__PROBLEM REQUIREMENTS__.
In the entries below, find the lines that contain the word "pixels" and copy them.

[Records with scene code]
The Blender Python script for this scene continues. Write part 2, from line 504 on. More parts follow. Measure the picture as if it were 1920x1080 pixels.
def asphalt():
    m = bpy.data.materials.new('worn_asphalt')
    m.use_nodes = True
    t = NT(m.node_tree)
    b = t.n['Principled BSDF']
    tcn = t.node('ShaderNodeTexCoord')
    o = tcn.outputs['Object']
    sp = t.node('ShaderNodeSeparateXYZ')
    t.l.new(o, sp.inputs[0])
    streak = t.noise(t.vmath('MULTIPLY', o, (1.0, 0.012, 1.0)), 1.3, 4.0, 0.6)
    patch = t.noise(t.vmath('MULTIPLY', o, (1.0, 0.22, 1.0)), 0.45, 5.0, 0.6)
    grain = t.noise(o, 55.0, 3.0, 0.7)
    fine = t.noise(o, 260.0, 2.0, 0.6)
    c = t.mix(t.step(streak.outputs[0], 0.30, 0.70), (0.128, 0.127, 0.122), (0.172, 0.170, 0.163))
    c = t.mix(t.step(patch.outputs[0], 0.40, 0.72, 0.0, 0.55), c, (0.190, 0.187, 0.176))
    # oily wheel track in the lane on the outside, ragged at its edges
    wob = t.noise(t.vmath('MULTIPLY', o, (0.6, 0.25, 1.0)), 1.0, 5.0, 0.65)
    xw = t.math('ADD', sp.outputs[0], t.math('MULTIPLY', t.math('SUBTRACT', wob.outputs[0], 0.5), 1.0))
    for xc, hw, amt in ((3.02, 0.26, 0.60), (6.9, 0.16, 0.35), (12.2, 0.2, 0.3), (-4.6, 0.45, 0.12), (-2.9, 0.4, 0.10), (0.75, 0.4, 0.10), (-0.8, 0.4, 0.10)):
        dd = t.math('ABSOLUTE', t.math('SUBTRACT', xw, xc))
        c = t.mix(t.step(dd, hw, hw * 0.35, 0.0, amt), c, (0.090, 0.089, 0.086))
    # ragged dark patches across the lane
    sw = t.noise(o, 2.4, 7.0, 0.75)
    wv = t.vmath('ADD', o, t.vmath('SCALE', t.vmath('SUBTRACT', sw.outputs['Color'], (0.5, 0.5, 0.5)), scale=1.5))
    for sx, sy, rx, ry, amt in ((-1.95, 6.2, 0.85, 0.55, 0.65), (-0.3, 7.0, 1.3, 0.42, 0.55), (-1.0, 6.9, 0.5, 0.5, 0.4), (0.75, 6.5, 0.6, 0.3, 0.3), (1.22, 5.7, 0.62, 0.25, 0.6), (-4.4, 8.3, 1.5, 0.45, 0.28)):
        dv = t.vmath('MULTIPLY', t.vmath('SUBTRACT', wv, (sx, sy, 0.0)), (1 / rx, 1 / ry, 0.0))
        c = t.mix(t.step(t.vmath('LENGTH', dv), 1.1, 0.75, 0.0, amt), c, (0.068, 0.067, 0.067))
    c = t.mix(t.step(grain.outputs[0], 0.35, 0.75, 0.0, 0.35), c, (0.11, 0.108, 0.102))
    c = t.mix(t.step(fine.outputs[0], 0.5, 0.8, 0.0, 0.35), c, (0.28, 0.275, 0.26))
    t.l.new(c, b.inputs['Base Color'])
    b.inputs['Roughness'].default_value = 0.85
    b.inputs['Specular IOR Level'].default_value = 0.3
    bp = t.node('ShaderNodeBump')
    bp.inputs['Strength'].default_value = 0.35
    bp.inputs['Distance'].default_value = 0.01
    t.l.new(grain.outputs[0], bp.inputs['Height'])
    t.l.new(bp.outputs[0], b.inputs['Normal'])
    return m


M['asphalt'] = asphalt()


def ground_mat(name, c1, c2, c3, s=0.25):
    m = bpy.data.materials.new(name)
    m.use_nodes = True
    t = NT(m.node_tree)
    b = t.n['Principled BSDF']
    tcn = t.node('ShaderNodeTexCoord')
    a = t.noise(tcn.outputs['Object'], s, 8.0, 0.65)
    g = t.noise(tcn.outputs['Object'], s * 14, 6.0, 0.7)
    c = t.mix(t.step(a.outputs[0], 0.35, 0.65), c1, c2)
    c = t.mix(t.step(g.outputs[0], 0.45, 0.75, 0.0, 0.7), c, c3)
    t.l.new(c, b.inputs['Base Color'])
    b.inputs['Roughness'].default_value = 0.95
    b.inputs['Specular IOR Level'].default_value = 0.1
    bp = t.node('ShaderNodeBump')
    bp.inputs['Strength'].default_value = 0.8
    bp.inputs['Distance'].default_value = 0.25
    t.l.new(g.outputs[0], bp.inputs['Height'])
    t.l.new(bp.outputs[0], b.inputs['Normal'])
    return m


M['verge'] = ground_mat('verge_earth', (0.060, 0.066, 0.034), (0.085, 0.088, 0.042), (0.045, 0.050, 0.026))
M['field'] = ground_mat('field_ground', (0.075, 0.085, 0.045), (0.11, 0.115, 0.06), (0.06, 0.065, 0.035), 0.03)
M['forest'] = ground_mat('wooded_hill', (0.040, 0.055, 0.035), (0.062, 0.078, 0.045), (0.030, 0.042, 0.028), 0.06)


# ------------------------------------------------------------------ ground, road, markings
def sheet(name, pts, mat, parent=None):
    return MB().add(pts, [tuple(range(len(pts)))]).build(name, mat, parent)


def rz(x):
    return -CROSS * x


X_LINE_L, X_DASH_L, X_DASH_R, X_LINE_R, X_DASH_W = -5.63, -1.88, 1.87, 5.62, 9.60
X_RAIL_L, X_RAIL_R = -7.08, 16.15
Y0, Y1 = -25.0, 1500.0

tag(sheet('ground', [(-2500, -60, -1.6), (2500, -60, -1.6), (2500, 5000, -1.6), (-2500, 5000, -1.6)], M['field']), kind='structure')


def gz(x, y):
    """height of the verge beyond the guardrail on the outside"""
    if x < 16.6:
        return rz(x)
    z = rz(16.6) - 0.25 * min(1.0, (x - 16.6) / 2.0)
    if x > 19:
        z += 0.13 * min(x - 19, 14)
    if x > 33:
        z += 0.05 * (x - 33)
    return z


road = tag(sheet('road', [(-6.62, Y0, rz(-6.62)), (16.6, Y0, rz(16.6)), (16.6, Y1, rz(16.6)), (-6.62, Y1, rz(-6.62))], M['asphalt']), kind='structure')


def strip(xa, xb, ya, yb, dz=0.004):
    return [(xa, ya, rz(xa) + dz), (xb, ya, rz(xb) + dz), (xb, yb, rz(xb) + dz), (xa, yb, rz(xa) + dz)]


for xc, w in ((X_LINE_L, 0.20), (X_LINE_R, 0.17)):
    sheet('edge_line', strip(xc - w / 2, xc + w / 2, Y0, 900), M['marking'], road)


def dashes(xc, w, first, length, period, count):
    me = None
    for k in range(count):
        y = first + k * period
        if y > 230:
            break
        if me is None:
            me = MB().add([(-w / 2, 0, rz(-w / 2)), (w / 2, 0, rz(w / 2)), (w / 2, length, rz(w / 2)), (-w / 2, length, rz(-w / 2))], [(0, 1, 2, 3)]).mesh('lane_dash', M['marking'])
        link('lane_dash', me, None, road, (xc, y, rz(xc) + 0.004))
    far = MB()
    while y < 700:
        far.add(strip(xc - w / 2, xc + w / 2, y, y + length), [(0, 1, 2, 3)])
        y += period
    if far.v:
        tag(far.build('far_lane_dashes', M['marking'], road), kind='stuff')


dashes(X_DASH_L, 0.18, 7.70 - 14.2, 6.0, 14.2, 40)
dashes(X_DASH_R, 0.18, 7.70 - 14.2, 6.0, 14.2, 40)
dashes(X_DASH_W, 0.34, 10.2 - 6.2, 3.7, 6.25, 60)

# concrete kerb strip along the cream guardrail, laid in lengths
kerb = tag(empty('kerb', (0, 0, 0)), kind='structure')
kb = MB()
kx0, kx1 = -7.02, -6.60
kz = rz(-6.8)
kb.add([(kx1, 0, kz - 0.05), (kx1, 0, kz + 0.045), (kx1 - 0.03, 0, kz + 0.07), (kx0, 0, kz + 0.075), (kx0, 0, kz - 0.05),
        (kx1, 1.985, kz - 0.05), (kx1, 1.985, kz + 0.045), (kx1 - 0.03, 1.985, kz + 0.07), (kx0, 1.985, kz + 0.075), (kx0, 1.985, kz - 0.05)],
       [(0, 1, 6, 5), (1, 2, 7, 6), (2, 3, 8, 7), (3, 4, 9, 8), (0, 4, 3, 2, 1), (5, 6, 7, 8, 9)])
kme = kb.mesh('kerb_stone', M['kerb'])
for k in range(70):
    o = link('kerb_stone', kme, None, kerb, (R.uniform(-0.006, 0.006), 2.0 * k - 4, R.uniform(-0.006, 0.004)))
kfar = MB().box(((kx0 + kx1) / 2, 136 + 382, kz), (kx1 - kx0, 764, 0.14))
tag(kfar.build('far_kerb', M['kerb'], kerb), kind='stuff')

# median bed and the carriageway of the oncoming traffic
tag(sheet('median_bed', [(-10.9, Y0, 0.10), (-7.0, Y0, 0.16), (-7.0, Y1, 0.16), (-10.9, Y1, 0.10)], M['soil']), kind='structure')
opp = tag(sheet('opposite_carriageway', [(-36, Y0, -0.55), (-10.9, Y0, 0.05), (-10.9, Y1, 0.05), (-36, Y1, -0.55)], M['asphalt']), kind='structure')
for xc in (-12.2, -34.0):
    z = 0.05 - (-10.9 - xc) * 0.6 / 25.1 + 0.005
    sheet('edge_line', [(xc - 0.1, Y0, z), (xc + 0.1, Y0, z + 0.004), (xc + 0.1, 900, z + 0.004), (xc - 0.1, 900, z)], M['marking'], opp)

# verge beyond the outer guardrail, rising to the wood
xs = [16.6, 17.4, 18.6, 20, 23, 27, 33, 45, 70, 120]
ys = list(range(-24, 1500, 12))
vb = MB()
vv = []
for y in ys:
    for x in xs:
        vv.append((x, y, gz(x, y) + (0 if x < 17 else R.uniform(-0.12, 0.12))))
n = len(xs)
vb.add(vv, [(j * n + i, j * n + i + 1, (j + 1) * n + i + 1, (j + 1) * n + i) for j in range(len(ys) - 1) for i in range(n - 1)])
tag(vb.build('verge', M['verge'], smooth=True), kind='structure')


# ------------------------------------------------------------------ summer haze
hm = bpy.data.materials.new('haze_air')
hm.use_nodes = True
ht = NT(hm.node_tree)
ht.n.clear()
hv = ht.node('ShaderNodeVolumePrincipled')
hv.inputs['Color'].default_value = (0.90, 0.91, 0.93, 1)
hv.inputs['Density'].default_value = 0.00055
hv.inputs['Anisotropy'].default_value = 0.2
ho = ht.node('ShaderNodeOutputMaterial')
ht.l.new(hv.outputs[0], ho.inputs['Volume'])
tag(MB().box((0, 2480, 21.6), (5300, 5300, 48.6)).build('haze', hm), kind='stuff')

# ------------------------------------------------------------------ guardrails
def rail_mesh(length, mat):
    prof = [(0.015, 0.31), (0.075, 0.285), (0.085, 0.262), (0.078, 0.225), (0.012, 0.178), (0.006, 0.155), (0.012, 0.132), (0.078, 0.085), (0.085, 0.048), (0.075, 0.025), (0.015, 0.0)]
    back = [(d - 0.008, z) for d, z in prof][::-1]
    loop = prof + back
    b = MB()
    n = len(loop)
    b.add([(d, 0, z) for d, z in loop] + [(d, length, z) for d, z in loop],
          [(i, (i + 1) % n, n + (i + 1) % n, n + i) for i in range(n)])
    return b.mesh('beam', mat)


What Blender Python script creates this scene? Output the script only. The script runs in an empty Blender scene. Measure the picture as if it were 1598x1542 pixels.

__RESPONSE__.
The Blender Python script for this scene continues. Write part 2, from line 504 on. More parts follow. Measure the picture as if it were 1920x1080 pixels.
What Blender Python script creates this scene? Output the script only. The script runs in an empty Blender scene. Measure the picture as if it were 1598x1542 pixels.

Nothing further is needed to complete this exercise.